Friday, July 27, 2007

Money--The Real Chief Justice of the Texas Judicial System

An editorial in the Austin American-Statesman, titled Plopping $447,000 onto the scales of Texas justice, provides an unsettling account of how very influential money is in Texas government, even in the judiciary. The article explains how Justice Nathan Hecht, when in legal trouble with the Texas Ethics Commission, solicited money from major law firms to help pay for his legal defense. The main problem proposed by this editorial is that the lawyers that donated money to Hecht practice before his court. The obvious question, then, is "How will this affect Hecht's objectivity when the donors bring their cases before him and the Supreme Court?"
The author of this article does a good job of staying clear and objective. He or she does not make broad assumptions about the relationship between fiscal donations and judicial decisions.
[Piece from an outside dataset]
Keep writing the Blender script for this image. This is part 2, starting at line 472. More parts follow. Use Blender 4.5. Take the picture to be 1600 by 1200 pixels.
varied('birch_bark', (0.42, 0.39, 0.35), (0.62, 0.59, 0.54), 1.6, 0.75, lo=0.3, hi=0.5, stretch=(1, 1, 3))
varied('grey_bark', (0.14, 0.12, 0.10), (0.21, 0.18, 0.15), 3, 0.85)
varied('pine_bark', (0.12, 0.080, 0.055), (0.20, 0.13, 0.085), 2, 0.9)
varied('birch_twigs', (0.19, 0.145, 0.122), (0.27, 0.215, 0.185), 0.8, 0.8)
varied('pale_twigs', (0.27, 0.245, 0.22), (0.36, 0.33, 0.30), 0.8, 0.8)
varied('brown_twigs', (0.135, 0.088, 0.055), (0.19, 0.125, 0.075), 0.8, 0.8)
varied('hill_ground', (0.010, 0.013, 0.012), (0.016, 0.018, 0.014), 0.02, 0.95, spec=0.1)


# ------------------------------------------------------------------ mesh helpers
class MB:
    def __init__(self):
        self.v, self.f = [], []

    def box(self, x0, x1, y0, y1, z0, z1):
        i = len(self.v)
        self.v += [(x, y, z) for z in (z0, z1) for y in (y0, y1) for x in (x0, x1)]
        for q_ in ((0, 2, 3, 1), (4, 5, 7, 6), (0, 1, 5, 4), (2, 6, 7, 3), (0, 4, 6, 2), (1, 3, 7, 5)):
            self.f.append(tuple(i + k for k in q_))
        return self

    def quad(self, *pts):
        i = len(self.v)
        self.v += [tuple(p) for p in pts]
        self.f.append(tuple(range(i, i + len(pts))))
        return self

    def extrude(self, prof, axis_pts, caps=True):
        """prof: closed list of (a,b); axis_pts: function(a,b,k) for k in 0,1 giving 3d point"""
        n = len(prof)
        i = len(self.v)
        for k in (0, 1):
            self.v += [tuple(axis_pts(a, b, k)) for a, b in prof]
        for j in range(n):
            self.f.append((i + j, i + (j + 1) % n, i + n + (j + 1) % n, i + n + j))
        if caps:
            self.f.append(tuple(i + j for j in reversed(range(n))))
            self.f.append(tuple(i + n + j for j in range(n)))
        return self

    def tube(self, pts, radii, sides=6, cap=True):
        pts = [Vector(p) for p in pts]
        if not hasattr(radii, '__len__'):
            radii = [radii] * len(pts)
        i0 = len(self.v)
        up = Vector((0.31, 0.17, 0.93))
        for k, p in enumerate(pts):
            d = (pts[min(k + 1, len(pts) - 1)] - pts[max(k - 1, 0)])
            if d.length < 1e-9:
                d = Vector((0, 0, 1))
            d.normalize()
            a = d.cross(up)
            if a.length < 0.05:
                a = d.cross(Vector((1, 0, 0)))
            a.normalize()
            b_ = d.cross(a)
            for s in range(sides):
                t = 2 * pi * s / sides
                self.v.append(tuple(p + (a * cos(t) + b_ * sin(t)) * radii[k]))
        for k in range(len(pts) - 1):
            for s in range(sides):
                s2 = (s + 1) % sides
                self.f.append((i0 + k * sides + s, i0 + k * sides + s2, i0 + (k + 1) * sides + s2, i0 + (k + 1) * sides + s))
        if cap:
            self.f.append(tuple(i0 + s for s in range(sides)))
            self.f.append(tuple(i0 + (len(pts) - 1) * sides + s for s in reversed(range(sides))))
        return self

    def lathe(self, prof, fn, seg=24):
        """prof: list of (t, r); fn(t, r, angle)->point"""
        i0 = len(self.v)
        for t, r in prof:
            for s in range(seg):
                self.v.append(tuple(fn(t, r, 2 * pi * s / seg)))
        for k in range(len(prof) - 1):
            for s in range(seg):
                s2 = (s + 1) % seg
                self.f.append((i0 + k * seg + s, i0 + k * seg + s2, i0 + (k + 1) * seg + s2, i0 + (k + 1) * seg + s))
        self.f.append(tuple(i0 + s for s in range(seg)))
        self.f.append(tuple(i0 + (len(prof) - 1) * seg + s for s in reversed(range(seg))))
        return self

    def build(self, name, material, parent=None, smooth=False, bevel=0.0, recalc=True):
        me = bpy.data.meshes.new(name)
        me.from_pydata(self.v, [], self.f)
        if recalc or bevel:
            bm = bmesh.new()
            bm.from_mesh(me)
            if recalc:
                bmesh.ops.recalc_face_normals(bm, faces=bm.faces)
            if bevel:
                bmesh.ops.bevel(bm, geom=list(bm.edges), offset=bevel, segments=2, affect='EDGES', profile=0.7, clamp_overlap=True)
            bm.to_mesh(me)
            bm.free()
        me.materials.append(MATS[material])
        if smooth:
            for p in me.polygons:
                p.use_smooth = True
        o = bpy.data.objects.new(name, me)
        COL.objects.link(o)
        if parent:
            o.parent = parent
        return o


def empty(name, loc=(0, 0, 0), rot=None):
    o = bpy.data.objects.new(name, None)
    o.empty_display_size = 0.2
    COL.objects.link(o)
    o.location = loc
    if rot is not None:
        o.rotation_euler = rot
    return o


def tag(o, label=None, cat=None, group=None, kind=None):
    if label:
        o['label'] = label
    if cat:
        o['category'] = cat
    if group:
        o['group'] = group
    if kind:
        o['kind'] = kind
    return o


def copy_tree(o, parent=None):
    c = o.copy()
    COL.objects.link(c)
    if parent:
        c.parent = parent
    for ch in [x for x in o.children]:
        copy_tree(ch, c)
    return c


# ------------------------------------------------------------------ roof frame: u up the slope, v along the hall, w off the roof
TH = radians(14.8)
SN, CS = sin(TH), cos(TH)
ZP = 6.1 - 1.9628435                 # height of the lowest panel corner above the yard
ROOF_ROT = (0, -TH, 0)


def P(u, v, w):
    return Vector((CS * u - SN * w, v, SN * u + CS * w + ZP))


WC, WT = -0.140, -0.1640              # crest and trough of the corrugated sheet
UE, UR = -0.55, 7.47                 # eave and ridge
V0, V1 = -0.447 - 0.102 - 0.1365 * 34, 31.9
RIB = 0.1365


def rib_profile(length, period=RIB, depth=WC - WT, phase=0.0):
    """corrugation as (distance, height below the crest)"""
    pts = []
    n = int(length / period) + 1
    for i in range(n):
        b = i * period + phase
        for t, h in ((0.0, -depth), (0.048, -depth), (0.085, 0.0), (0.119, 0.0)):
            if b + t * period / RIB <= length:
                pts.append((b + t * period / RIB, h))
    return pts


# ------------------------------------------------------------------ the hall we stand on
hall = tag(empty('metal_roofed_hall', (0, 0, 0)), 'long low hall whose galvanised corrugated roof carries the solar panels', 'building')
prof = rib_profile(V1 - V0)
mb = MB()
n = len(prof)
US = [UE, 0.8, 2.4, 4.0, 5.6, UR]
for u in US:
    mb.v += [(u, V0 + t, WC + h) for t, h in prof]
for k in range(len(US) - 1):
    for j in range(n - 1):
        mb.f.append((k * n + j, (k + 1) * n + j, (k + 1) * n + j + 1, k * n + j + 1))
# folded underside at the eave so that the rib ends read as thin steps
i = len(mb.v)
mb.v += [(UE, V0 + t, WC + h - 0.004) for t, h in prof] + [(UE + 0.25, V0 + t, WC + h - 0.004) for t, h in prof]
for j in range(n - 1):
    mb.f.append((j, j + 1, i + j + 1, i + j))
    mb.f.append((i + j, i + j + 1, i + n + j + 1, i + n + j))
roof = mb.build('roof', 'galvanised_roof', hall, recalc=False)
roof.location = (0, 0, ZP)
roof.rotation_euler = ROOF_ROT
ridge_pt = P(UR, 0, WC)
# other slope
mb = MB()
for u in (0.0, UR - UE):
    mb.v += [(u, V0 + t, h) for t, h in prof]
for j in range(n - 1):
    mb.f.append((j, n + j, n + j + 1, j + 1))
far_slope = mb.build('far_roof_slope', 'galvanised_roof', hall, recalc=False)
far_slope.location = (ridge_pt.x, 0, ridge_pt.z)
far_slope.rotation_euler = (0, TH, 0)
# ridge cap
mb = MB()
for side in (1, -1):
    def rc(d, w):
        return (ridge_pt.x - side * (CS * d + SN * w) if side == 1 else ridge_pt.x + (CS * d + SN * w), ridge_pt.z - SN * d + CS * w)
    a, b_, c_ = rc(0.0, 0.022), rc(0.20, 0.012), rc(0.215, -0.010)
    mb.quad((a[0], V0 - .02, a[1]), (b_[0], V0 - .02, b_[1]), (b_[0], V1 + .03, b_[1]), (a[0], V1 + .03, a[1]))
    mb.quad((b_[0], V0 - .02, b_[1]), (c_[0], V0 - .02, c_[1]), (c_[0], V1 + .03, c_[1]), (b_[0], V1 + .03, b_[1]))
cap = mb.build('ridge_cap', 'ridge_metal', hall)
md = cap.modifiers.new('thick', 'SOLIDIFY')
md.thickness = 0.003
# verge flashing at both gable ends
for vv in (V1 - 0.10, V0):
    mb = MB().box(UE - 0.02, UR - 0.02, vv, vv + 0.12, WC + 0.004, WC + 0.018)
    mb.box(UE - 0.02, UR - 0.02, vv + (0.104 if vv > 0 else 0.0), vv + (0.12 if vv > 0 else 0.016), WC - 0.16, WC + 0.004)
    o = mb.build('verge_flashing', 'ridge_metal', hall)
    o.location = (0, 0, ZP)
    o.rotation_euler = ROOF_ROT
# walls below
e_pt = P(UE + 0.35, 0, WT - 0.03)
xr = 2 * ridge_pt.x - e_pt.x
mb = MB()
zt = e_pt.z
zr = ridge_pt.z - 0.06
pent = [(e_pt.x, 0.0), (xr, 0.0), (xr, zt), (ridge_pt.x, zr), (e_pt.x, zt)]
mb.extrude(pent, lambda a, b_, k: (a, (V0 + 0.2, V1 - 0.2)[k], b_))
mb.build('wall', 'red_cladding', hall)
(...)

They even present a slightly counter argument in saying that "Almost all judges and judicial candidates despise the need to ask for money to run for their offices", but still questions the influence that money has on decision making. Although the author's objectivity in presenting this question to the public (so that we can make our own decision) is admirable, there are stark facts that could have been included in this article. For example, the UT Texas Politics website explains that the Texans for Public Justice reported that between 1994 to 1998, the Texas Supreme Court justices "were seven and one-half times as likely to accept petitions filed by contributors of at least $100,000 than by non-contributors. Further, they were ten times as likely to accpet petitions filed by contributors of $250,000 then by non-contributors."
The facts are there, and I personally find it a bit disturbing how influential monetary issues can be in the Texas Judicial System.

Friday, July 20, 2007

Groups Decide It's Time to Replace Texas' Top Environmental Official With Someone That Is Actually Concerned With the Environment

This article explains the disapproval that several environmental groups have expressed for the chairmen of the Texas Commission on Environmental Quality, Kathleen Hartnett White, and their attempts to get her out of office. These groups claim that her efforts towards issues such as clean air and global warming have been less that sufficient. I found this article to be interesting and important for a number of reasons. First, it is a great example of how watchdog groups can call attention to government officials that are not properly performing their job. Furthermore, it shows how efforts can be made, such as the "Get White Out" campaign, to put pressure on top government officials (Governor Rick Perry in this case) to act in accordance with desires of the public. Finally, Governor Perry has not yet decided on who will replace White, and I believe it is important that our state's top environmental official be someone with stronger environmental concern.